Home > Leftovers > Top 10 signs for "slow driver ahead"

Top 10 signs for "slow driver ahead"

Earlier today, I got behind a car in traffic, and I knew – without a doubt in my mind – that I would be driving behind a slooooooow moving vehicle.  That got me to think about distinct visual cues that show you that you should just abandon hope, hit the brakes and get ready to poke around town.

So, here are my top 10 signs that the person in front of you will be driving at least 10 mph slower than you would like.  Because it’s always good to see a pain in the ass early.

1.  A luxury sedan with Florida license plates. Obviously, this is going to be a toughie.  Bonus points if the car also has a turn signal permanently flashing.

2.  A minivan with more than three of these stickers: a monogram, a stick-figure family portrait, an elementary school logo, a daycare school logo, any piece of sports equipment (soccer ball, etc.).  If the minivan meets this criteria, then chances are, the soccer mom is also serving up orange slices and using a cell phone while also driving.  The only good thing about following this car is there’s a good chance you can catch a few minutes of Finding Nemo on the van’s DVD player.

3.  Cars with a Kleenex box in the rear dashboard.  Seriously, this one doesn’t make sense, but have you ever been behind one of those cars and not been going well below the speed limit?

4. Any car with more than three “cause” stickers.  If you’re anti-nukes, pro-choice, anti-fur and pro-granola, you’re likely also trying to save the world by driving 30 MPH in a 45 zone.  F you, tree-hugger.  I gotta get to work.

5.  Buicks.  Much as it pains me to say (since I owned three Buicks in my 20s), most Buick owners are so far over the hill that they’re just coasting on the brakes at all times.  Similar to #1, but it’s more specific.

6.  Cars with the “I Love My Wife” bumper stickers.  OK, I can only think of one instance where a slow-poke had this, but the sticker always makes me cackle.  I mean, isn’t that a given?  It makes me want to put a bumper sticker on my car that says, “I Love Your Wife.”  Now THAT’s news.

7.  Any vehicle with one of these stickers.  If the driver thinks this is cool, he/she also may have had a lobotomy.  Just saying.

8.  An Iron Dukes bumper sticker.  Those self-important pricks are just there to slow me down.  (This probably isn’t fair, but I can turn any situation into an anti-Dook rant).

9.  Cars with “I love my [insert toy dog breed].”  I find that generally I have no problem with hound owners.

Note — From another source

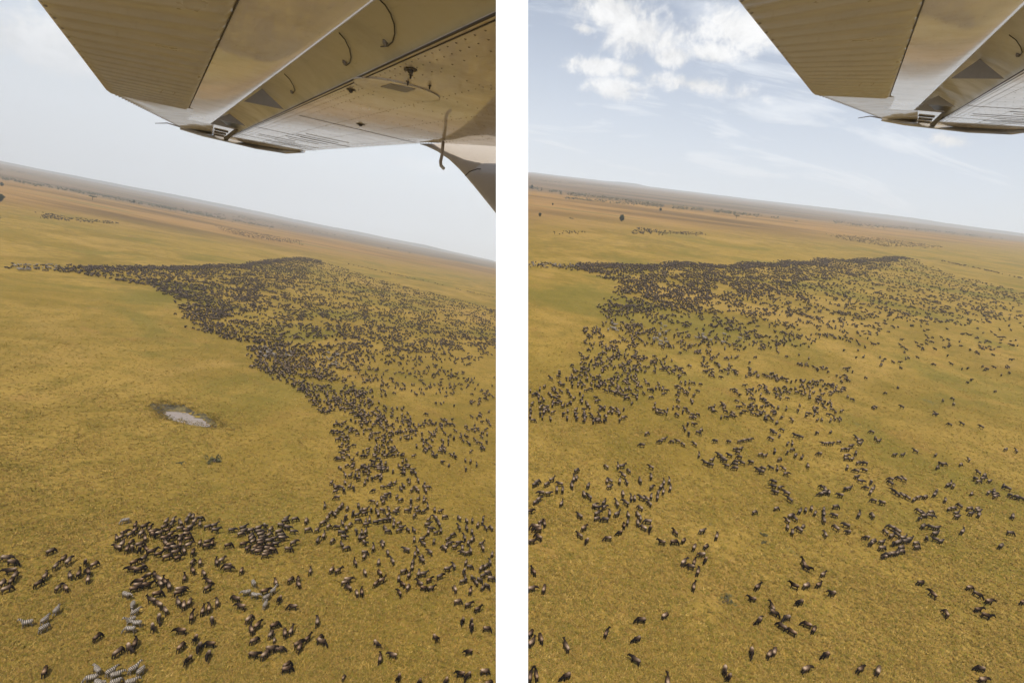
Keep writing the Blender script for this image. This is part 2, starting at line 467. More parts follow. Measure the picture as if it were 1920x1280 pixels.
def tube(pts, rad, seg=6):
    vs, fs = [], []
    pts = [np.array(p, float) for p in pts]
    for i, p in enumerate(pts):
        d = nrm(pts[min(i + 1, len(pts) - 1)] - pts[max(i - 1, 0)])
        a = nrm(np.cross(d, (0.0, 1.0, 0.13) if abs(d[1]) < 0.9 else (1.0, 0, 0))); b_ = np.cross(d, a)
        r = rad[i] if hasattr(rad, '__len__') else rad
        for k in range(seg):
            th = 2 * math.pi * k / seg
            vs.append(p + r * (a * math.cos(th) + b_ * math.sin(th)))
    for i in range(len(pts) - 1):
        for k in range(seg):
            fs.append((i * seg + k, i * seg + (k + 1) % seg, (i + 1) * seg + (k + 1) % seg, (i + 1) * seg + k))
    fs.append(tuple(range(seg))[::-1]); fs.append(tuple(range((len(pts) - 1) * seg, len(pts) * seg)))
    return vs, fs
def join(parts):
    vs, fs = [], []
    for v, f in parts:
        o = len(vs); vs += list(v); fs += [tuple(i + o for i in q) for q in f]
    return vs, fs
def tree(pl, u, v, wpx, kind, name, lab, group=None, cat='tree'):
    x, y = pl.at(u, v); k = pl.depth(x, y) / F
    w = wpx * k
    e = bpy.data.objects.new(name, None); col.objects.link(e)
    e.matrix_world = pl.M @ Matrix.Translation((x, y, relief(x, y, 1.7 if pl is PL else 5.1)))
    e.empty_display_size = 0.5
    tag(e, lab, cat, group)
    if kind == 'acacia':
        h = w * 0.75
        parts = [tube([(0, 0, -.3), (0.02 * w, 0, h * .45), (0, 0.02 * w, h * .62)], [w * .05, w * .035, w * .03])]
        cl = []
        for i in range(9):
            th = i * 2.4; r = w * 0.5 * math.sqrt((i + .3) / 9)
            parts.append(tube([(0, 0, h * .55), (r * .5 * math.cos(th), r * .5 * math.sin(th), h * .75), (r * math.cos(th), r * math.sin(th), h * .88)], [w * .02, w * .013, w * .006], 4))
            cl.append((r * math.cos(th), r * math.sin(th), h * (.88 + .06 * random.random()), w * .19, w * .07))
        me_c = leaf_cloud(cl, 60, w * .055)
    elif kind == 'round':
        h = w * 1.0
        parts = [tube([(0, 0, -.3), (0.03 * w, 0, h * .3), (0, 0, h * .55)], [w * .07, w * .05, w * .03])]
        cl = []
        for i in range(22):
            d = nrm(rng.normal(size=3)); r = w * .34 * rng.uniform(.3, 1) 
            cl.append((d[0] * r, d[1] * r, h * .55 + d[2] * h * .33, w * .19, w * .17))
            if i % 3 == 0: parts.append(tube([(0, 0, h * .3), (d[0] * r * .6, d[1] * r * .6, h * .5 + d[2] * h * .15)], [w * .03, w * .01], 4))
        me_c = leaf_cloud(cl, 70, w * .06, (0.03, 0.038, 0.016))
    else:                                                        # bush
        h = w * 0.42
        parts = [tube([(0, 0, -.2), (0, 0, h * .4)], [w * .05, w * .03])]
        cl = [(rng.normal() * .24 * w, rng.normal() * .24 * w, h * rng.uniform(.15, .4), w * .11, h * .2) for i in range(15)]
        for c_ in cl[:5]: parts.append(tube([(0, 0, h * .1), (c_[0], c_[1], c_[2])], [w * .025, w * .01], 4))
        me_c = leaf_cloud(cl, 22, w * .05, (0.075, 0.07, 0.024))
    link('trunk', mesh('trunk', *join(parts), smooth=True), mbark, e)
    link('crown', me_c, mleaf, e)
tree(PL, 173, 375, 10, 'acacia', 'acacia_tree', 'lone flat-topped acacia standing on the orange plain, left view')
tree(PL, 1, 378, 14, 'round', 'round_tree', 'dark round tree at the far left edge of the picture')
tree(PL, 3, 349, 7, 'round', 'round_tree', 'small dark tree above the round tree at the left edge')
tree(PL, 88, 350, 6, 'acacia', 'acacia_tree', 'small tree over the green line of bushes, left view')
tree(PL, 250, 381, 6, 'round', 'round_tree', 'small round tree right of the lone acacia, left view')
tree(PL, 728, 466, 5, 'bush', 'bush', 'larger of two specks of bush below the blue ridge, left view', cat='bush')
tree(PL, 768, 474, 4, 'bush', 'bush', 'smaller of two specks of bush below the blue ridge, left view', cat='bush')
tree(PL, 402, 866, 34, 'bush', 'bush', 'low dark green bush in the grass below the waterhole', cat='bush')
tree(PL, 340, 868, 12, 'bush', 'bush', 'tiny bush left of the low bush below the waterhole', cat='bush')
tree(PR, 1165, 415, 12, 'round', 'round_tree', 'dark round tree alone on the orange plain, right view')
tree(PR, 1012, 406, 7, 'round', 'round_tree', 'small dark tree near the white strip, right view')
tree(PR, 1036, 385, 4, 'round', 'round_tree', 'tiny tree above the small tree by the white strip')
tree(PR, 1070, 410, 8, 'bush', 'bush', 'low bush between the small tree and the round tree', cat='bush')
tree(PR, 1238, 396, 6, 'round', 'round_tree', 'small tree right of the dark round tree, right view')
tree(PR, 1380, 410, 9, 'acacia', 'acacia_tree', 'lone flat-topped acacia on the orange plain, right view')
tree(PR, 1352, 396, 5, 'acacia', 'acacia_tree', 'small tree above the lone acacia, right view')
tree(PR, 1493, 415, 6, 'bush', 'bush', 'small bush right of the acacia, right view', cat='bush')
tree(PR, 997, 354, 7, 'round', 'round_tree', 'tree on the far slope touching the white strip')
tree(PR, 1430, 1002, 16, 'bush', 'bush', 'upper of two low bushes in the grass, right view', cat='bush')
tree(PR, 1434, 1018, 14, 'bush', 'bush', 'lower of two low bushes in the grass, right view', cat='bush')
tree(PR, 1365, 1126, 26, 'bush', 'bush', 'flat green bush in the lower grass, right view', cat='bush')
tree(PR, 1450, 922, 8, 'bush', 'bush', 'tiny green bush in the middle grass, right view', cat='bush')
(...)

Same for hunting dogs or herding dogs.  The people that own chihuahuas and the like?  They have precious cargo, I guess, and they ain’t moving.  Come to think of it, the dog is probably named “Precious.”

10.  Every car ahead of me this a.m.  Guess that’s why I’m writing this tonight.  The blood pressure has finally returned to normal.

Categories: Leftovers
  1. Exnygal
    May 28, 2009 at 1:37 pm

    You forgot the Flip-flop stickers. ttp://www.carstickers.com/proddetail.php?prod=1052
    I guess this goes along with #2. Not only do they have children in the minivan but they also are in constant beach/vacation state of mind, hence the slow driving.

    And you are correct with the soccer balls, ballet slippers, chearleading pom pom, etc. It further pushes me over the edge when they have their child’s number or name in it. Those people may just be so prissy they drive slow just ‘cuz their s— don’t stink.

  2. RamMan4x4
    May 28, 2009 at 2:07 pm

    7 – (con’t)…this also applies to anyone with the 3D “stuck-onz” (actually has half of a baseball glued to the sticker). These things negatively effect your drag coefficient and cause fuel mileage to drop…that’s strike two D-Bag!!

    12 – Any Cadillac made prior to 2003 (basically, any Caddy that doesn’t look like this: http://www.autowire.net/originalpics/cadillacCTS.jpg). They are always driven by an old women using two phone books and couch cushion so she can see over the steering wheel.

    13 – Anyone that doesn’t accelerate on the on-ramp….THATS THE POINT OF THE ON-RAMP…TO MATCH THE SPEED OF THE CARS ALREADY ON THE ROAD!!

  3. Josh
    June 3, 2012 at 2:31 am

    #1 sign of a too slow vehicle: arm out the window. Put the effing (yeah, effing) window up and turn the A/C on and it won’t seem like you’re going so fast. Morons.

    An addendum to #13 above- coming to a full stop at the top of the entrance ramp, emphasis on entrance. Merging isn’t fun, but it’s a lot harder when you start from zero.